** Begin GIVEN MATERIAL **
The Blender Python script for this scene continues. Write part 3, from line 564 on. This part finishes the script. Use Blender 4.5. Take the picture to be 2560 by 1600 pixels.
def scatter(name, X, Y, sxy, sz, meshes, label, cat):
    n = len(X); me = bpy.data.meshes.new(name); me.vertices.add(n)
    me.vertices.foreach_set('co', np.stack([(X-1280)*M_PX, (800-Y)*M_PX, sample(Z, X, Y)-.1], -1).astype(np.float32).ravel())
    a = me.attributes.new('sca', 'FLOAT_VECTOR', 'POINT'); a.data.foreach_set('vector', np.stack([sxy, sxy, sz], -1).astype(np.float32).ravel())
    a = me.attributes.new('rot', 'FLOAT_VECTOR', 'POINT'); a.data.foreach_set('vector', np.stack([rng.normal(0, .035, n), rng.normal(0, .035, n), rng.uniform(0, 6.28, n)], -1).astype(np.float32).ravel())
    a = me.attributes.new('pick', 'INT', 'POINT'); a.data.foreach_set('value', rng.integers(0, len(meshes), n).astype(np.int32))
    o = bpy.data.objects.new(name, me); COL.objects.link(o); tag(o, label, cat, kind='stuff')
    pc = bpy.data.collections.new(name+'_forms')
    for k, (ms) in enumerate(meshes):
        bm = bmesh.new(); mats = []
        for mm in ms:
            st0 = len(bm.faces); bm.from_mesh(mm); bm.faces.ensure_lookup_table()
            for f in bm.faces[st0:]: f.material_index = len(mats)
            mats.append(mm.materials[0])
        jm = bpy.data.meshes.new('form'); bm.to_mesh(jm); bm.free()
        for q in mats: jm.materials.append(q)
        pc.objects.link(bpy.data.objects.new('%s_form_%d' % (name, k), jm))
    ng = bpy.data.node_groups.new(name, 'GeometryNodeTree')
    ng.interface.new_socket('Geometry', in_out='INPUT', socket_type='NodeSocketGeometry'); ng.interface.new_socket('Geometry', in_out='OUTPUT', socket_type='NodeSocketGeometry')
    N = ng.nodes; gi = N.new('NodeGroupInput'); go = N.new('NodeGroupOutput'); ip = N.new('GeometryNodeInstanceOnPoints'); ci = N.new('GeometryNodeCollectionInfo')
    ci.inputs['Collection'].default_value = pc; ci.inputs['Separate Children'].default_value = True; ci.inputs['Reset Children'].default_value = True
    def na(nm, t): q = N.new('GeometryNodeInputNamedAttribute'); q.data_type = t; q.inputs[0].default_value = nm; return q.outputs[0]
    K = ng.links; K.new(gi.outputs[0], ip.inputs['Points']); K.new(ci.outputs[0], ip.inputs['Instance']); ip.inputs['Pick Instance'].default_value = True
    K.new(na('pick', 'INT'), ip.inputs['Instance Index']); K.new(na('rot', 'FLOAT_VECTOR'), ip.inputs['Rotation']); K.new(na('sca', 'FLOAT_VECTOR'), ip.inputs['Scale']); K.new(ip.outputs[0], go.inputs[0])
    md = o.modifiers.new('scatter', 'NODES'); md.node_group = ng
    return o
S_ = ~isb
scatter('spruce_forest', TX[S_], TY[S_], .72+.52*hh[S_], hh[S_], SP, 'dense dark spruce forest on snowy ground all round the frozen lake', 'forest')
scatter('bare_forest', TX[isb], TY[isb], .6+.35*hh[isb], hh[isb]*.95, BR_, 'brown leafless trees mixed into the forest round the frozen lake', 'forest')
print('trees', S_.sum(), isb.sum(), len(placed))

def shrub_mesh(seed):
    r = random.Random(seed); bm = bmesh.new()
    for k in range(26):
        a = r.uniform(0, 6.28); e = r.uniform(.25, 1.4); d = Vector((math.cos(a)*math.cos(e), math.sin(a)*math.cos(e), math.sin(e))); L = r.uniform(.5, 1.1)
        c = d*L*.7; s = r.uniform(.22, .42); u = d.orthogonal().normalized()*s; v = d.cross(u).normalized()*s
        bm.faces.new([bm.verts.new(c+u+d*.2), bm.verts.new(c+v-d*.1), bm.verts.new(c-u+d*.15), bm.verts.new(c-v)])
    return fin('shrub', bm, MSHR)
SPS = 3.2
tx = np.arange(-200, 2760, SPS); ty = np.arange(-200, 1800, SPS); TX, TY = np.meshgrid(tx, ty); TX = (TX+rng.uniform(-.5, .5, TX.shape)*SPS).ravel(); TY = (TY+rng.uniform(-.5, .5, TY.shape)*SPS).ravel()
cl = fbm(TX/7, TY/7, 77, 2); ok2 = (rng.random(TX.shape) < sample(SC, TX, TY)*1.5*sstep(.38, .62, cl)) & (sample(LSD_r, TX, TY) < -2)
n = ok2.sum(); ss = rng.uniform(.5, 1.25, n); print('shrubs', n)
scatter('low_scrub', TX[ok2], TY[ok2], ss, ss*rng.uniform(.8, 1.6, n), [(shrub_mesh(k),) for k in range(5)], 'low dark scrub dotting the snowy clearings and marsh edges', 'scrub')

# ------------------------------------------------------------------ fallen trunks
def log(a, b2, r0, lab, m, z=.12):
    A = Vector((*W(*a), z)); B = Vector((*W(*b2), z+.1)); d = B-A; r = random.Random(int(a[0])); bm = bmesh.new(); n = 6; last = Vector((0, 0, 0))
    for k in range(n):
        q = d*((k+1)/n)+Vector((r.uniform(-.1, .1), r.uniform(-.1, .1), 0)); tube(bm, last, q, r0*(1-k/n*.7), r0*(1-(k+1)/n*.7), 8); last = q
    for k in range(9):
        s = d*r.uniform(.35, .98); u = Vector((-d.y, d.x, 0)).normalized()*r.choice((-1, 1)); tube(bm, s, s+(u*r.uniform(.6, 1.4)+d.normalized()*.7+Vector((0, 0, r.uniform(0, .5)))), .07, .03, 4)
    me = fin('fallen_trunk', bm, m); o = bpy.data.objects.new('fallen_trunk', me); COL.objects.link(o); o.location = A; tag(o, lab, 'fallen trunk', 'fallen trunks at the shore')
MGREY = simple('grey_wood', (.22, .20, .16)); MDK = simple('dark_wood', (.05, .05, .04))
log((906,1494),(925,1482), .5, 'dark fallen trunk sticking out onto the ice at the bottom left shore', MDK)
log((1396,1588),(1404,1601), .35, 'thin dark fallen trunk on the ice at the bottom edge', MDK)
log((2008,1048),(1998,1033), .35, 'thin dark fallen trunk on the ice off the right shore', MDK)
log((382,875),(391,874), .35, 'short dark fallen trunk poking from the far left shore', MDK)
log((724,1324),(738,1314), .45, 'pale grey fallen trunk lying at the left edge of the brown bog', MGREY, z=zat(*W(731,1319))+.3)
** End GIVEN MATERIAL **
◆ **THE REQUEST**: Transcribe the data. Leave every line exactly as it is.

◆ **THE COMPLETED TASK**:
The Blender Python script for this scene continues. Write part 3, from line 564 on. This part finishes the script. Use Blender 4.5. Take the picture to be 2560 by 1600 pixels.
def scatter(name, X, Y, sxy, sz, meshes, label, cat):
    n = len(X); me = bpy.data.meshes.new(name); me.vertices.add(n)
    me.vertices.foreach_set('co', np.stack([(X-1280)*M_PX, (800-Y)*M_PX, sample(Z, X, Y)-.1], -1).astype(np.float32).ravel())
    a = me.attributes.new('sca', 'FLOAT_VECTOR', 'POINT'); a.data.foreach_set('vector', np.stack([sxy, sxy, sz], -1).astype(np.float32).ravel())
    a = me.attributes.new('rot', 'FLOAT_VECTOR', 'POINT'); a.data.foreach_set('vector', np.stack([rng.normal(0, .035, n), rng.normal(0, .035, n), rng.uniform(0, 6.28, n)], -1).astype(np.float32).ravel())
    a = me.attributes.new('pick', 'INT', 'POINT'); a.data.foreach_set('value', rng.integers(0, len(meshes), n).astype(np.int32))
    o = bpy.data.objects.new(name, me); COL.objects.link(o); tag(o, label, cat, kind='stuff')
    pc = bpy.data.collections.new(name+'_forms')
    for k, (ms) in enumerate(meshes):
        bm = bmesh.new(); mats = []
        for mm in ms:
            st0 = len(bm.faces); bm.from_mesh(mm); bm.faces.ensure_lookup_table()
            for f in bm.faces[st0:]: f.material_index = len(mats)
            mats.append(mm.materials[0])
        jm = bpy.data.meshes.new('form'); bm.to_mesh(jm); bm.free()
        for q in mats: jm.materials.append(q)
        pc.objects.link(bpy.data.objects.new('%s_form_%d' % (name, k), jm))
    ng = bpy.data.node_groups.new(name, 'GeometryNodeTree')
    ng.interface.new_socket('Geometry', in_out='INPUT', socket_type='NodeSocketGeometry'); ng.interface.new_socket('Geometry', in_out='OUTPUT', socket_type='NodeSocketGeometry')
    N = ng.nodes; gi = N.new('NodeGroupInput'); go = N.new('NodeGroupOutput'); ip = N.new('GeometryNodeInstanceOnPoints'); ci = N.new('GeometryNodeCollectionInfo')
    ci.inputs['Collection'].default_value = pc; ci.inputs['Separate Children'].default_value = True; ci.inputs['Reset Children'].default_value = True
    def na(nm, t): q = N.new('GeometryNodeInputNamedAttribute'); q.data_type = t; q.inputs[0].default_value = nm; return q.outputs[0]
    K = ng.links; K.new(gi.outputs[0], ip.inputs['Points']); K.new(ci.outputs[0], ip.inputs['Instance']); ip.inputs['Pick Instance'].default_value = True
    K.new(na('pick', 'INT'), ip.inputs['Instance Index']); K.new(na('rot', 'FLOAT_VECTOR'), ip.inputs['Rotation']); K.new(na('sca', 'FLOAT_VECTOR'), ip.inputs['Scale']); K.new(ip.outputs[0], go.inputs[0])
    md = o.modifiers.new('scatter', 'NODES'); md.node_group = ng
    return o
S_ = ~isb
scatter('spruce_forest', TX[S_], TY[S_], .72+.52*hh[S_], hh[S_], SP, 'dense dark spruce forest on snowy ground all round the frozen lake', 'forest')
scatter('bare_forest', TX[isb], TY[isb], .6+.35*hh[isb], hh[isb]*.95, BR_, 'brown leafless trees mixed into the forest round the frozen lake', 'forest')
print('trees', S_.sum(), isb.sum(), len(placed))

def shrub_mesh(seed):
    r = random.Random(seed); bm = bmesh.new()
    for k in range(26):
        a = r.uniform(0, 6.28); e = r.uniform(.25, 1.4); d = Vector((math.cos(a)*math.cos(e), math.sin(a)*math.cos(e), math.sin(e))); L = r.uniform(.5, 1.1)
        c = d*L*.7; s = r.uniform(.22, .42); u = d.orthogonal().normalized()*s; v = d.cross(u).normalized()*s
        bm.faces.new([bm.verts.new(c+u+d*.2), bm.verts.new(c+v-d*.1), bm.verts.new(c-u+d*.15), bm.verts.new(c-v)])
    return fin('shrub', bm, MSHR)
SPS = 3.2
tx = np.arange(-200, 2760, SPS); ty = np.arange(-200, 1800, SPS); TX, TY = np.meshgrid(tx, ty); TX = (TX+rng.uniform(-.5, .5, TX.shape)*SPS).ravel(); TY = (TY+rng.uniform(-.5, .5, TY.shape)*SPS).ravel()
cl = fbm(TX/7, TY/7, 77, 2); ok2 = (rng.random(TX.shape) < sample(SC, TX, TY)*1.5*sstep(.38, .62, cl)) & (sample(LSD_r, TX, TY) < -2)
n = ok2.sum(); ss = rng.uniform(.5, 1.25, n); print('shrubs', n)
scatter('low_scrub', TX[ok2], TY[ok2], ss, ss*rng.uniform(.8, 1.6, n), [(shrub_mesh(k),) for k in range(5)], 'low dark scrub dotting the snowy clearings and marsh edges', 'scrub')

# ------------------------------------------------------------------ fallen trunks
def log(a, b2, r0, lab, m, z=.12):
    A = Vector((*W(*a), z)); B = Vector((*W(*b2), z+.1)); d = B-A; r = random.Random(int(a[0])); bm = bmesh.new(); n = 6; last = Vector((0, 0, 0))
    for k in range(n):
        q = d*((k+1)/n)+Vector((r.uniform(-.1, .1), r.uniform(-.1, .1), 0)); tube(bm, last, q, r0*(1-k/n*.7), r0*(1-(k+1)/n*.7), 8); last = q
    for k in range(9):
        s = d*r.uniform(.35, .98); u = Vector((-d.y, d.x, 0)).normalized()*r.choice((-1, 1)); tube(bm, s, s+(u*r.uniform(.6, 1.4)+d.normalized()*.7+Vector((0, 0, r.uniform(0, .5)))), .07, .03, 4)
    me = fin('fallen_trunk', bm, m); o = bpy.data.objects.new('fallen_trunk', me); COL.objects.link(o); o.location = A; tag(o, lab, 'fallen trunk', 'fallen trunks at the shore')
MGREY = simple('grey_wood', (.22, .20, .16)); MDK = simple('dark_wood', (.05, .05, .04))
log((906,1494),(925,1482), .5, 'dark fallen trunk sticking out onto the ice at the bottom left shore', MDK)
log((1396,1588),(1404,1601), .35, 'thin dark fallen trunk on the ice at the bottom edge', MDK)
log((2008,1048),(1998,1033), .35, 'thin dark fallen trunk on the ice off the right shore', MDK)
log((382,875),(391,874), .35, 'short dark fallen trunk poking from the far left shore', MDK)
log((724,1324),(738,1314), .45, 'pale grey fallen trunk lying at the left edge of the brown bog', MGREY, z=zat(*W(731,1319))+.3)